Un matin de 1849,  un Soulouque courroucé   envoyait  ses bateaux de guerre au large de l’ile la Navase,  autour de la quelle des marins américains avaient jeté l’ancre. Les négociations s’ouvrirent, mais l’Espagne et la France choisirent d’appuyer les prétentions américaines.  Au bout du compte, on   accepta de partager les revenus que l’exploitation des phosphates rapporterait en versant au gouvernement haïtien une partie des bénéfices. Et Soulouque rappela sa flotte, laissant pendant le contentieux.

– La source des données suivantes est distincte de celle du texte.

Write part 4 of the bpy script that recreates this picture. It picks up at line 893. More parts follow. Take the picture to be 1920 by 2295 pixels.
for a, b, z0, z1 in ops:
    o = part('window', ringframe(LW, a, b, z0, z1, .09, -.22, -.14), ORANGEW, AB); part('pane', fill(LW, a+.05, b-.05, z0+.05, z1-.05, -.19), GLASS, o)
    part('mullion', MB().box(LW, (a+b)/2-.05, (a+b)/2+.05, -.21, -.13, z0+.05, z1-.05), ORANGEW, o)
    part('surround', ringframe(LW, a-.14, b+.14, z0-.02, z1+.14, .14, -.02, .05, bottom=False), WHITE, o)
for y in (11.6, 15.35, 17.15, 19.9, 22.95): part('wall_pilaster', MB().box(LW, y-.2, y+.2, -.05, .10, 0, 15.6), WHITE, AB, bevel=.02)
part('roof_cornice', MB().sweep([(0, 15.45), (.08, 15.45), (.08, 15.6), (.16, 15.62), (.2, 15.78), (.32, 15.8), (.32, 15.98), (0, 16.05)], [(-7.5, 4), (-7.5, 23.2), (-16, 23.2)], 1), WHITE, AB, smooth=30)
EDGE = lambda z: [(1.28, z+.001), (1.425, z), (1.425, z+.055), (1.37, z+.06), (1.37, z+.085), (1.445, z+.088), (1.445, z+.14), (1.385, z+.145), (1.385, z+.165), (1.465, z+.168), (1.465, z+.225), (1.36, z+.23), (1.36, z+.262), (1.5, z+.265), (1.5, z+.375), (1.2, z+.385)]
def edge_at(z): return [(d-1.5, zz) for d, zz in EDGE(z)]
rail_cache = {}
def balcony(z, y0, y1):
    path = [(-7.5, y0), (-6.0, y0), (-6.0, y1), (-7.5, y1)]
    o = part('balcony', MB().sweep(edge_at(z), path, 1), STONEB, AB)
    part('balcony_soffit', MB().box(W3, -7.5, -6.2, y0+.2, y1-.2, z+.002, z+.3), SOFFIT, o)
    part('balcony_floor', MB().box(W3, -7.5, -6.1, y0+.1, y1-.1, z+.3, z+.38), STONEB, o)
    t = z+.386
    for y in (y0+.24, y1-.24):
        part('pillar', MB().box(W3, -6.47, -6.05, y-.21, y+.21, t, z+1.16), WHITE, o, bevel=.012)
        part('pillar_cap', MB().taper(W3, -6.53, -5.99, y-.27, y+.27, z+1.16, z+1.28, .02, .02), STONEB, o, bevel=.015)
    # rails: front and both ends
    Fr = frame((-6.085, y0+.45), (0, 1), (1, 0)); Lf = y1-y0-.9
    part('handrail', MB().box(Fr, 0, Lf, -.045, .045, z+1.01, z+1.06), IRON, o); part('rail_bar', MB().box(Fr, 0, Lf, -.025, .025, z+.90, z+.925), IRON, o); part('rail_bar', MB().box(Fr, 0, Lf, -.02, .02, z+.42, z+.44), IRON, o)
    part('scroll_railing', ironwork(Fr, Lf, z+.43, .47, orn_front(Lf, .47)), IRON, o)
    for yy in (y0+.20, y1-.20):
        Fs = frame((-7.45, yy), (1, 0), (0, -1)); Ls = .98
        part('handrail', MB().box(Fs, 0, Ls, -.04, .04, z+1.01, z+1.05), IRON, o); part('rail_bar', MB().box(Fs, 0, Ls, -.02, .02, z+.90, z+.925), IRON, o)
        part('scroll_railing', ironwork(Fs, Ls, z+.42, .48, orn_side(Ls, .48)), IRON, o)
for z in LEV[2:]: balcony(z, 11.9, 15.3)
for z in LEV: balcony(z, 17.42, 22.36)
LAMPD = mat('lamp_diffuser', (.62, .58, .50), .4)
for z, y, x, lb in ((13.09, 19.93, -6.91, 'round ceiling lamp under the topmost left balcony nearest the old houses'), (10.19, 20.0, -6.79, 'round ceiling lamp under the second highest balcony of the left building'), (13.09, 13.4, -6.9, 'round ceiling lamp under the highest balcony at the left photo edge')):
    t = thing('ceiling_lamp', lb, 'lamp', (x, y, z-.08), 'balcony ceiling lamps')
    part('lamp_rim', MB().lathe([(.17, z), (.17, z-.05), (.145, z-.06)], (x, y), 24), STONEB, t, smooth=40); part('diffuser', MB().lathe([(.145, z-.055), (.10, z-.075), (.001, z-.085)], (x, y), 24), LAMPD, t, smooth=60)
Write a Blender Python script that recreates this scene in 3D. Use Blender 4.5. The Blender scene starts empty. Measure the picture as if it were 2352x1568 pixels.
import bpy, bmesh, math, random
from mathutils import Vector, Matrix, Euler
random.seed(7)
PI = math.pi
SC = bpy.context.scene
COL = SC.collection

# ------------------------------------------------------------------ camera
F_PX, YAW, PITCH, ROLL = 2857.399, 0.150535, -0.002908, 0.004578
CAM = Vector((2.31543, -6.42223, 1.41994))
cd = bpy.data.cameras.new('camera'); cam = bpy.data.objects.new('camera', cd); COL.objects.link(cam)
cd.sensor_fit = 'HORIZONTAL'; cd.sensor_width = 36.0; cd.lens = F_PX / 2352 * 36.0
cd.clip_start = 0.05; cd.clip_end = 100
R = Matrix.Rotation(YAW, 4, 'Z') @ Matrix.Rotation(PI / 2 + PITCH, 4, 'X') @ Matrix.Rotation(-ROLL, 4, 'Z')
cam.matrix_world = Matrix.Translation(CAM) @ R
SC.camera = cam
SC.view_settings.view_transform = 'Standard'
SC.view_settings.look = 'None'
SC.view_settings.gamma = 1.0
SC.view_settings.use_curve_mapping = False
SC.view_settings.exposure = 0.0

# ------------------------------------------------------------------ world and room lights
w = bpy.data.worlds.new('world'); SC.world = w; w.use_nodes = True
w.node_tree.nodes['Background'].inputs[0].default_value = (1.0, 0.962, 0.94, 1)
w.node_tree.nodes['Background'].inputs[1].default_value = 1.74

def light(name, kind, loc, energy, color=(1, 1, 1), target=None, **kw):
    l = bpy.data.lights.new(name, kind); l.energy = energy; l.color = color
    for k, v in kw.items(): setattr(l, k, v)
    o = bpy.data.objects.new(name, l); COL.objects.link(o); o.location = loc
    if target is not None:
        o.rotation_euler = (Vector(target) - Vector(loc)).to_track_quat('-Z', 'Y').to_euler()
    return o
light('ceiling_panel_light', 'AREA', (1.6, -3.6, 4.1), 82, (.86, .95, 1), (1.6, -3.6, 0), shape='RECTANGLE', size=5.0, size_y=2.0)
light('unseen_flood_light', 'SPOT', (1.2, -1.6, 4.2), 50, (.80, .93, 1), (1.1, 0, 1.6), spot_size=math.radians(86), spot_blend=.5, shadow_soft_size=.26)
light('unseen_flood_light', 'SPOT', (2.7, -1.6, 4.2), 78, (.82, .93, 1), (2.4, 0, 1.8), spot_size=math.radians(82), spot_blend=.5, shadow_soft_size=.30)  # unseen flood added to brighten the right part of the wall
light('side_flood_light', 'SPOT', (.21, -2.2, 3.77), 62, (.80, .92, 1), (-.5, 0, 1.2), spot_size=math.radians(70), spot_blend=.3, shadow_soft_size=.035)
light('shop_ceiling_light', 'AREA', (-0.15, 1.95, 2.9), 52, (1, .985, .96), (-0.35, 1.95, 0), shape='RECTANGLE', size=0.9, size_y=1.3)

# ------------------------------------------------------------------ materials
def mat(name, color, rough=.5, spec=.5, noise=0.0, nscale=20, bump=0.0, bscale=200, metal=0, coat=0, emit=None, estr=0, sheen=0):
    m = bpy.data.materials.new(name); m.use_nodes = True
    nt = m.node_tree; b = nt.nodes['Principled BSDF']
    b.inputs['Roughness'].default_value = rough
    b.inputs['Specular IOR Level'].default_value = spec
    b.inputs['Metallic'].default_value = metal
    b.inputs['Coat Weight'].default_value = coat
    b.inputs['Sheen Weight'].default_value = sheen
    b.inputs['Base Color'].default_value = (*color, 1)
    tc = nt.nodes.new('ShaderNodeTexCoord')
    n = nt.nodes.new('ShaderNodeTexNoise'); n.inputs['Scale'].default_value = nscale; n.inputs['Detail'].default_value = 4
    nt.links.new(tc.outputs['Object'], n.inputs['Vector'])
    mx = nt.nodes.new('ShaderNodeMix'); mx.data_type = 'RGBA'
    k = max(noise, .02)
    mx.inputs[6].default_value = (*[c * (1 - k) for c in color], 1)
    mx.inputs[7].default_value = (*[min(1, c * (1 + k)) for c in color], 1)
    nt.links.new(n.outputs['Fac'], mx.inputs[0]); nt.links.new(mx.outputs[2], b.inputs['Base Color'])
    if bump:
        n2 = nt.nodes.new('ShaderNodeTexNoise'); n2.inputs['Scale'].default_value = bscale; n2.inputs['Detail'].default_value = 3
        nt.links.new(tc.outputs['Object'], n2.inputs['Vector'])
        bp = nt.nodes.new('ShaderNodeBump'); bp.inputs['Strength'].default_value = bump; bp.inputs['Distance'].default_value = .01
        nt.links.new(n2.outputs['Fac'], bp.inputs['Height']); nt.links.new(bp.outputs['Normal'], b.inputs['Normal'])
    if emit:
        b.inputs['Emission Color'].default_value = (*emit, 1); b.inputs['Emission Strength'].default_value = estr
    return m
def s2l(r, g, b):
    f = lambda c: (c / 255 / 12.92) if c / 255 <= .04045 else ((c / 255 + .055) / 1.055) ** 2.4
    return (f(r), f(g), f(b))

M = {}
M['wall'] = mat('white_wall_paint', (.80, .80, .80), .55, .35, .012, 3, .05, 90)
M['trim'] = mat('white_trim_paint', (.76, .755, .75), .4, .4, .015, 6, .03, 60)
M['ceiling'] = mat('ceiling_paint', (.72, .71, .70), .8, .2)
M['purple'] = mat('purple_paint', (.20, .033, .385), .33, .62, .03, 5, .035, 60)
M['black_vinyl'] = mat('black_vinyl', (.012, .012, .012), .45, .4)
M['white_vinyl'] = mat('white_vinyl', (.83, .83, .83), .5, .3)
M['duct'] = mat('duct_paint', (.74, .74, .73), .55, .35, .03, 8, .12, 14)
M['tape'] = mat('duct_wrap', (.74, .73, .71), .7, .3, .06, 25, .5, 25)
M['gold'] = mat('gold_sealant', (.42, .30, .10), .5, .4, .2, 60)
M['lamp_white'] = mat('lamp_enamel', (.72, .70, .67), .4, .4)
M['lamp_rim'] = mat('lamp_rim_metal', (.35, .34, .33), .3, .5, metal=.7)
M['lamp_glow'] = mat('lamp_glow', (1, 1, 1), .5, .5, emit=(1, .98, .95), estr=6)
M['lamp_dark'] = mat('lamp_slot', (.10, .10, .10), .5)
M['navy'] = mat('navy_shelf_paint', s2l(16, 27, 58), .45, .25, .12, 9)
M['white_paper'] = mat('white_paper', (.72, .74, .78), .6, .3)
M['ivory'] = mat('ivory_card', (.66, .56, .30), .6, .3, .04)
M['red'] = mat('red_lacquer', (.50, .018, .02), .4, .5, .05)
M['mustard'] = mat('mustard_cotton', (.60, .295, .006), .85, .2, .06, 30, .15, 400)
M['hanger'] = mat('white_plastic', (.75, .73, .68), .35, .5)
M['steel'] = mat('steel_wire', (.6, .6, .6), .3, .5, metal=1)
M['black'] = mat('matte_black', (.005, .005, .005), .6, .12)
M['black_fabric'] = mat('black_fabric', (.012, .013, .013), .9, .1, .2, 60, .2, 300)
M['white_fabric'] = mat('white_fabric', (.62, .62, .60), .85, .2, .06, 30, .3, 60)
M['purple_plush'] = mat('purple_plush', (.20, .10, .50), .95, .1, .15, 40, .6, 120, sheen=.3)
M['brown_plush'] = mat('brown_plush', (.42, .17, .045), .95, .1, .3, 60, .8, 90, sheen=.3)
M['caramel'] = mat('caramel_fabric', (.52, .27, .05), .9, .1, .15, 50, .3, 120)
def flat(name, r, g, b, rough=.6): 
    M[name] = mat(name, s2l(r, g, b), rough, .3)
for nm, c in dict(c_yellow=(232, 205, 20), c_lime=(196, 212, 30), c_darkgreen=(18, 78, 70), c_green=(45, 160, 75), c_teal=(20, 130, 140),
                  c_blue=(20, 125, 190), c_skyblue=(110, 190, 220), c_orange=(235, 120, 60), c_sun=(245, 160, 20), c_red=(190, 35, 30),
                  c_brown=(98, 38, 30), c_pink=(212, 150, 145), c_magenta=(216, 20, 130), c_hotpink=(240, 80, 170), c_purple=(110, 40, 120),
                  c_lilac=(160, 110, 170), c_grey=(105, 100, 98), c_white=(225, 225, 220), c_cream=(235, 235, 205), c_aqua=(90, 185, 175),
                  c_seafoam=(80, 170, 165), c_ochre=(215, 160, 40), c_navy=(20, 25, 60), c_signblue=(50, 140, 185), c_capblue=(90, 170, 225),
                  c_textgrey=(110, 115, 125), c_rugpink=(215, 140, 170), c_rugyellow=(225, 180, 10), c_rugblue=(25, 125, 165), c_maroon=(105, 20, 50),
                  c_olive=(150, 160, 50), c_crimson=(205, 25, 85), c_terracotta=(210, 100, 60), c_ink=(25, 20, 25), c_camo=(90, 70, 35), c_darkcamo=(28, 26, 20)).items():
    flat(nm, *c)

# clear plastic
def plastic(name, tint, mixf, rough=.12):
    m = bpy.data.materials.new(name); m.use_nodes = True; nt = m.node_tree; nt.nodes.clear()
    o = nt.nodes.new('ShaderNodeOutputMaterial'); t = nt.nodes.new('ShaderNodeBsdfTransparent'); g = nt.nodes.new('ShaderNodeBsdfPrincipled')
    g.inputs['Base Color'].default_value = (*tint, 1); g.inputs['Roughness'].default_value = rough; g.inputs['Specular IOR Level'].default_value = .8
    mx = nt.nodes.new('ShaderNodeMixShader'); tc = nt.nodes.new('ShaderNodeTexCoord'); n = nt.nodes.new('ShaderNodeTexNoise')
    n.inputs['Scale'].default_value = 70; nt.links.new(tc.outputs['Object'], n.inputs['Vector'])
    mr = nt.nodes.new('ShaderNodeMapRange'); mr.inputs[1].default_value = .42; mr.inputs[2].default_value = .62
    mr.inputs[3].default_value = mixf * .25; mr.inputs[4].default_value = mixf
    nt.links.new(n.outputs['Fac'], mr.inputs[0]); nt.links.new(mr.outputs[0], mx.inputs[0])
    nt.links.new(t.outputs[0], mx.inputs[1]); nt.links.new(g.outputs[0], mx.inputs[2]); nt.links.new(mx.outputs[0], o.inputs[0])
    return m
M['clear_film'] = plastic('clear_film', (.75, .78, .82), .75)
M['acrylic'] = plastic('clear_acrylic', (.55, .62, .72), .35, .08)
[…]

McLeod souligna ce nationalisme de l’ancien esclave (il n’avait point  oublié les mots de Sonthonax), trait de caractère qui identifia les survivants de nos guerres d’indépendance. Les contemporains de l’empereur  lui en surent gré pour cette fierté que dégageaient d’ailleurs son physique et la noblesse de ses traits. Il sut, poursuit l’auteur de : Soulouque dans l’histoire d’Haïti, maintenir «  at. bay », les puissances impérialistes de l’époque, La France, l’Espagne et l’hégémonie naissante des USA tentés par ce que contient de résidu raciste, le Destin Manifeste appelé à inspirer leur  politique étrangère. Edmond Paul du Parti Liberal ne pourra nullement s’empêcher de reconnaitre un certain mérite au Bonhomme Coachi malgré son  «  indigence intellectuelle » ajoute le théoricien de ce parti. Ayant montré un certain sens de l’autorité dans la gestion des affaires publiques et une forme de nationalisme  agraire qui annonce  celui entre autres de Maurice Barrẻs, attaché aux valeurs très vieille France , à la veille de l’affrontement Franco allemand de 1914, Faustin E. Soulouque  suscite en notre temps sinon de la sympathie mais du moins un retour de l’histoire qui voit l’ensemble du paysage plutôt que les accidents du terrain et du relief.

L’histoire se trompe souvent mais se reprend toujours.